• WHAT IS EXPECTED
Under this line sits a listing. Repeat exactly and only its lines from the one holding "Recreate this scene" through the one holding "var T := Transform3D.IDENTITY"; skip pictures.

── DATASET CONTENT

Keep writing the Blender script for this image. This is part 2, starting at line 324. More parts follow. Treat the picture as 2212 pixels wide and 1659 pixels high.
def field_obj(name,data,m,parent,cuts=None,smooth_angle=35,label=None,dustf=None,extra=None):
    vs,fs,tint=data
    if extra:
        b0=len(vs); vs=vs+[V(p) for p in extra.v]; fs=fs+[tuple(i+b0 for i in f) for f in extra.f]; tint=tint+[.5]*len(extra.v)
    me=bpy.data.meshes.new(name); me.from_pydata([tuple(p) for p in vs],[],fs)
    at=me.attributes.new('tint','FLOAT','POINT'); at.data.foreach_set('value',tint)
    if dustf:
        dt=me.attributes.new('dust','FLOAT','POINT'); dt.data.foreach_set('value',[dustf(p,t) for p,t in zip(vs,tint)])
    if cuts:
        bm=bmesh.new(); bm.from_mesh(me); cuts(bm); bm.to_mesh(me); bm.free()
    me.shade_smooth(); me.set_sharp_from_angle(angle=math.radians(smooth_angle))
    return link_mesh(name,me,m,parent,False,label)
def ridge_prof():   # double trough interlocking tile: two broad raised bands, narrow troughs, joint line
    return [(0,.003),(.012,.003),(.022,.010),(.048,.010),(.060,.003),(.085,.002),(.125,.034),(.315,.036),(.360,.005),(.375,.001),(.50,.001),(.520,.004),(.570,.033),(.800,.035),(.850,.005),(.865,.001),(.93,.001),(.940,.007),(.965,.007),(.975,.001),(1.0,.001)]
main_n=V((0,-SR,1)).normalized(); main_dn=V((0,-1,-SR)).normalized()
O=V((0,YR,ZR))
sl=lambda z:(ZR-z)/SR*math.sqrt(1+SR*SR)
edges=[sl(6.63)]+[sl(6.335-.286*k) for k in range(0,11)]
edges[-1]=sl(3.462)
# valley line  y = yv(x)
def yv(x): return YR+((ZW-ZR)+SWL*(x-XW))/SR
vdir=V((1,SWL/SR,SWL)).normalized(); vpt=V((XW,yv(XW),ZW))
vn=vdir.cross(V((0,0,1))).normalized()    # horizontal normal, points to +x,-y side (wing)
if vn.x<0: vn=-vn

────
── DATASET CONTENT

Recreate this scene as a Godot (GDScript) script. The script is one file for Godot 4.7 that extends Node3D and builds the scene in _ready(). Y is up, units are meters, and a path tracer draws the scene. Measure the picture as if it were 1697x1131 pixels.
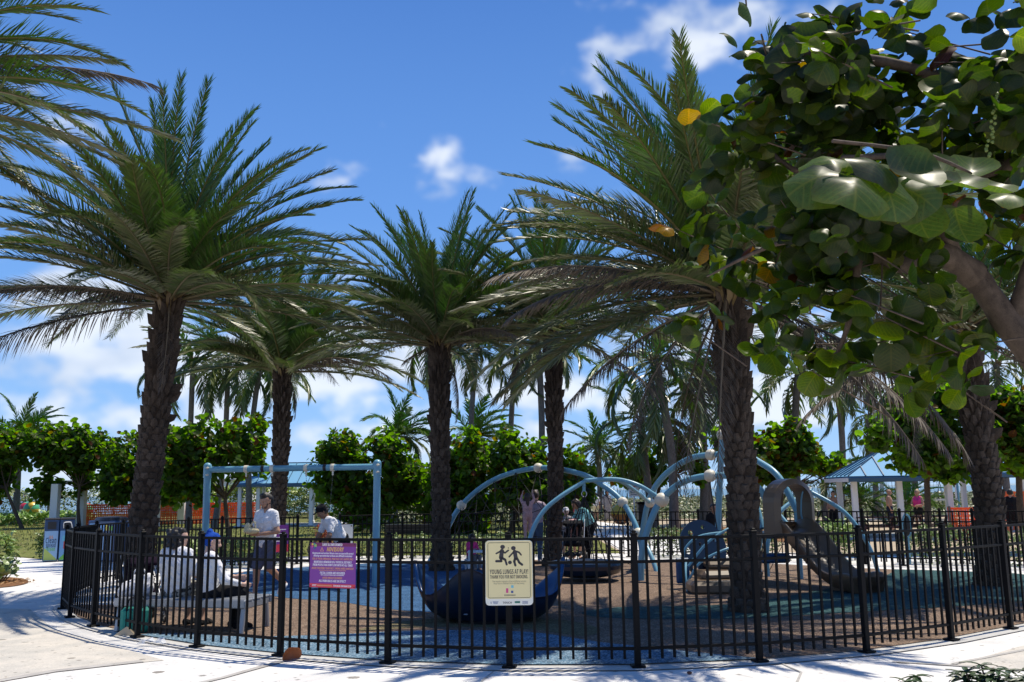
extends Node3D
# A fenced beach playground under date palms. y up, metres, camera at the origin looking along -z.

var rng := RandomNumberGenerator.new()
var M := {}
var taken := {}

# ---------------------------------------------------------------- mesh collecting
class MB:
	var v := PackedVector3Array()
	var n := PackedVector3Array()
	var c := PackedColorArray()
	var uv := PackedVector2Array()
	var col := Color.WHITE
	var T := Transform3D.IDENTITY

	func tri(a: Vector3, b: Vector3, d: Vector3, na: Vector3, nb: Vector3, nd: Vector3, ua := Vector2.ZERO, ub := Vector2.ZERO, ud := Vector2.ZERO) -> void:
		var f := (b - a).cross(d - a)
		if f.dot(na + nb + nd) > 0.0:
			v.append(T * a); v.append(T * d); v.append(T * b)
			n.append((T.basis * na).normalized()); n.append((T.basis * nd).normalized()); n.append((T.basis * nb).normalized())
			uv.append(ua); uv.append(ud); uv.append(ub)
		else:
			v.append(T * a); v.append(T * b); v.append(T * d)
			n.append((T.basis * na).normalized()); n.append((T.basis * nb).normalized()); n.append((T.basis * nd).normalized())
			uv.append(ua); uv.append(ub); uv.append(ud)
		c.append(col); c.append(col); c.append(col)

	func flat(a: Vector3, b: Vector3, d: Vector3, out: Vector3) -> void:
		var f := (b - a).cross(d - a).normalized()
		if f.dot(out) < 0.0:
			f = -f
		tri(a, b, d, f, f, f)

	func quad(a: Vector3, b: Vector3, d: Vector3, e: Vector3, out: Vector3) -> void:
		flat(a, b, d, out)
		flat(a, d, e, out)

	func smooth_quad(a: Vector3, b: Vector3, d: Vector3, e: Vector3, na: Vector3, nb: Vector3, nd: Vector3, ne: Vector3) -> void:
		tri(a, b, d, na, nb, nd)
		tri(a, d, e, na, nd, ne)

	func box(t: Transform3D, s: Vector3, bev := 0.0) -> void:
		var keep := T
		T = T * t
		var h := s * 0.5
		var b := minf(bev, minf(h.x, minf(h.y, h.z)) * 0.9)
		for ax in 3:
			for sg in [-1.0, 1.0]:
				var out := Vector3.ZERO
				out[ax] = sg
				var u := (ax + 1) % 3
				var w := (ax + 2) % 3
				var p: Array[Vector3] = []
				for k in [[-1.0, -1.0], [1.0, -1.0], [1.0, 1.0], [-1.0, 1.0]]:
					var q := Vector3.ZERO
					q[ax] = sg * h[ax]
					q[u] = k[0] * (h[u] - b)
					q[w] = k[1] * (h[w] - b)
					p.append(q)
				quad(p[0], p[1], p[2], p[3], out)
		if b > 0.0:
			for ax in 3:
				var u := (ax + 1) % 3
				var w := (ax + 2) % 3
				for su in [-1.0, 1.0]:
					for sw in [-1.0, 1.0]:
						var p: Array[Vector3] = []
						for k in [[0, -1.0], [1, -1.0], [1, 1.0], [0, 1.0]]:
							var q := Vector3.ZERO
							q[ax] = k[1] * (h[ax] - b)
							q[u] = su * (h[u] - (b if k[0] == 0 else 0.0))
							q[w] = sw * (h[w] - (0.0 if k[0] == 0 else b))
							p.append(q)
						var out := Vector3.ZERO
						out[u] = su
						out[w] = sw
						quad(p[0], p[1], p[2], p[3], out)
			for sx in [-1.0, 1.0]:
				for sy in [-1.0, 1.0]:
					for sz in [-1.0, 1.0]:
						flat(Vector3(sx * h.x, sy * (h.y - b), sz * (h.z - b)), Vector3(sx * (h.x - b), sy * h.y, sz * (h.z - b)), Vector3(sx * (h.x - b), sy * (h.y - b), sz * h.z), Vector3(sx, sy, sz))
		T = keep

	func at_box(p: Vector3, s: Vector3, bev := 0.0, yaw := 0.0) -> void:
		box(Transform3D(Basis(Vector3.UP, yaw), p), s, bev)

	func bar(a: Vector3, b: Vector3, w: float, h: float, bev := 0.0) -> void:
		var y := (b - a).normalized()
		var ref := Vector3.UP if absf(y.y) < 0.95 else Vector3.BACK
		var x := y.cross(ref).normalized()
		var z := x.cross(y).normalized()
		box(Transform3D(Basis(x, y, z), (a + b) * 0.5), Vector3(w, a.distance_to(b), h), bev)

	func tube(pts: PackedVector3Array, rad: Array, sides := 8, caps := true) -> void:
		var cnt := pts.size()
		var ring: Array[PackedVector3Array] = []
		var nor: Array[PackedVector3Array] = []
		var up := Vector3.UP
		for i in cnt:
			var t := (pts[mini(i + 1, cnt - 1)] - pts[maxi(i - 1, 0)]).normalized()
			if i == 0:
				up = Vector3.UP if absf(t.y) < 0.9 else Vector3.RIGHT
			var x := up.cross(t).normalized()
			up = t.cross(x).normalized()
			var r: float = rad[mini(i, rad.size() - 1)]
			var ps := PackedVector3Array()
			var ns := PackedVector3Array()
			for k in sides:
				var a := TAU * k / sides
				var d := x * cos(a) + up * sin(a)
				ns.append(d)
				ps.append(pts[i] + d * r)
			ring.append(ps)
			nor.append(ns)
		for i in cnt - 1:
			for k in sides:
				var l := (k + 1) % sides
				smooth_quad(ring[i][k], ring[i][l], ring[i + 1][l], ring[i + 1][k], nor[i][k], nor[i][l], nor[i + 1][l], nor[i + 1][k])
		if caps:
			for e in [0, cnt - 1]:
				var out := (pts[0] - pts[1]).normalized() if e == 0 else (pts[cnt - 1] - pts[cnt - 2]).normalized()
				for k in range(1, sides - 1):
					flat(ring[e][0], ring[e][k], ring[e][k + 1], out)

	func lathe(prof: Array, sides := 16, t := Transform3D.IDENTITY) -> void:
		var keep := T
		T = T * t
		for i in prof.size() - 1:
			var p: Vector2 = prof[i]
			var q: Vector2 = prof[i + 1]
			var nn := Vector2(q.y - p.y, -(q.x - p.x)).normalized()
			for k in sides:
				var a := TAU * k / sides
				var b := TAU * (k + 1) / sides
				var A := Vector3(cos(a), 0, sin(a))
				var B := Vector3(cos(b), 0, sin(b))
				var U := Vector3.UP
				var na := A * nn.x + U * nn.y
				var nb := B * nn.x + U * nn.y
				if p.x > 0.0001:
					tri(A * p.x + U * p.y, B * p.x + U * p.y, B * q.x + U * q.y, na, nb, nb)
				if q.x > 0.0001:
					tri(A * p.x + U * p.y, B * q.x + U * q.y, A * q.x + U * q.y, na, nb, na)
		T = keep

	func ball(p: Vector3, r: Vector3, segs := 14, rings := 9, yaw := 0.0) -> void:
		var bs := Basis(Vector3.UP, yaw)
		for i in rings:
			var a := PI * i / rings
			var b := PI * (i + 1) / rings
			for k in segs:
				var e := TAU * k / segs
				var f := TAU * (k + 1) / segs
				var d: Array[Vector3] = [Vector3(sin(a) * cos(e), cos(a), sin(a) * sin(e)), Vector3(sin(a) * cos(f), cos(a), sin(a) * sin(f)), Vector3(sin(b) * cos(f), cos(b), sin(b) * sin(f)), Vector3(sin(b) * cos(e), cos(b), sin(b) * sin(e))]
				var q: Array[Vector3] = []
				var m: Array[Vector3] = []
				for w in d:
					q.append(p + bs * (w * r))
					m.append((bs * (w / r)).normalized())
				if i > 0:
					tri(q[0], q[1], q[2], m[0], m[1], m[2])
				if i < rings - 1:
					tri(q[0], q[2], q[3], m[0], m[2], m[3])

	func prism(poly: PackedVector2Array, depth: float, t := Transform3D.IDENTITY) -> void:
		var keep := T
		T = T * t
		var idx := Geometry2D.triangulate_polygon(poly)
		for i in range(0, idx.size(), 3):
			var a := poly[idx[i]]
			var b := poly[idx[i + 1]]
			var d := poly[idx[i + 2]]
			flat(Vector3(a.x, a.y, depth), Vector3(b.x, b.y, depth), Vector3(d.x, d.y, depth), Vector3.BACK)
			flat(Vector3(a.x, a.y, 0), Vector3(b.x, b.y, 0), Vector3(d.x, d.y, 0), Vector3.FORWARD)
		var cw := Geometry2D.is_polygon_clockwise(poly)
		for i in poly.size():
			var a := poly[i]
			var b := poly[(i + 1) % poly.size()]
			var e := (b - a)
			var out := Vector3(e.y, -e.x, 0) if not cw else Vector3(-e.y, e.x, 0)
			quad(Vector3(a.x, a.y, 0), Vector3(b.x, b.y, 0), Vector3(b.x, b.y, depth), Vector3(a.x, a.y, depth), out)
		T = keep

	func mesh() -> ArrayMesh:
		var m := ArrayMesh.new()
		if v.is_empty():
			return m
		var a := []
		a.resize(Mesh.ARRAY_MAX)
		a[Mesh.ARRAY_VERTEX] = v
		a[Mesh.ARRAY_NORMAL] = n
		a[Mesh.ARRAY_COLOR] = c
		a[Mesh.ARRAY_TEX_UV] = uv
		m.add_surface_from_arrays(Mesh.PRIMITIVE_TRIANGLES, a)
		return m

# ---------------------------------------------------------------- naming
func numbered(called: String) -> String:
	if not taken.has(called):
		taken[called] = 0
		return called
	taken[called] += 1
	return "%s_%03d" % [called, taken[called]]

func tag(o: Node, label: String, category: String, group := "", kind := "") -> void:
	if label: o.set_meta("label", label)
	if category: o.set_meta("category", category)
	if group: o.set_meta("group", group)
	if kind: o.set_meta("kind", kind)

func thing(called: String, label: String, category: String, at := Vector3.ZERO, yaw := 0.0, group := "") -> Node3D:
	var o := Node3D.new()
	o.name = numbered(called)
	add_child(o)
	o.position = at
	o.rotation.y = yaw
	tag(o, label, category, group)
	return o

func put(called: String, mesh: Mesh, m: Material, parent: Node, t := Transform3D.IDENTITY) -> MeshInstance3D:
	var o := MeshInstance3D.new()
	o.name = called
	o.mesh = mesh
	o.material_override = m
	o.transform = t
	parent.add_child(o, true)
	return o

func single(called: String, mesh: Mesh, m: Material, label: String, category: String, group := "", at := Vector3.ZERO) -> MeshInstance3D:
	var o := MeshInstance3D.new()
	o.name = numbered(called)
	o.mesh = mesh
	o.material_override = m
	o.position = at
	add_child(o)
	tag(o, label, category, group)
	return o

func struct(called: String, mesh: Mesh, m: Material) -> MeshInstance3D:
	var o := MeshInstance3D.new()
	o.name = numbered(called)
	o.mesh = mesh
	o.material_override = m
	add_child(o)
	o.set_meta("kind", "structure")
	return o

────

• EXERCISE SOLUTION
Recreate this scene as a Godot (GDScript) script. The script is one file for Godot 4.7 that extends Node3D and builds the scene in _ready(). Y is up, units are meters, and a path tracer draws the scene. Measure the picture as if it were 1697x1131 pixels.
extends Node3D
# A fenced beach playground under date palms. y up, metres, camera at the origin looking along -z.

var rng := RandomNumberGenerator.new()
var M := {}
var taken := {}

# ---------------------------------------------------------------- mesh collecting
class MB:
	var v := PackedVector3Array()
	var n := PackedVector3Array()
	var c := PackedColorArray()
	var uv := PackedVector2Array()
	var col := Color.WHITE
	var T := Transform3D.IDENTITY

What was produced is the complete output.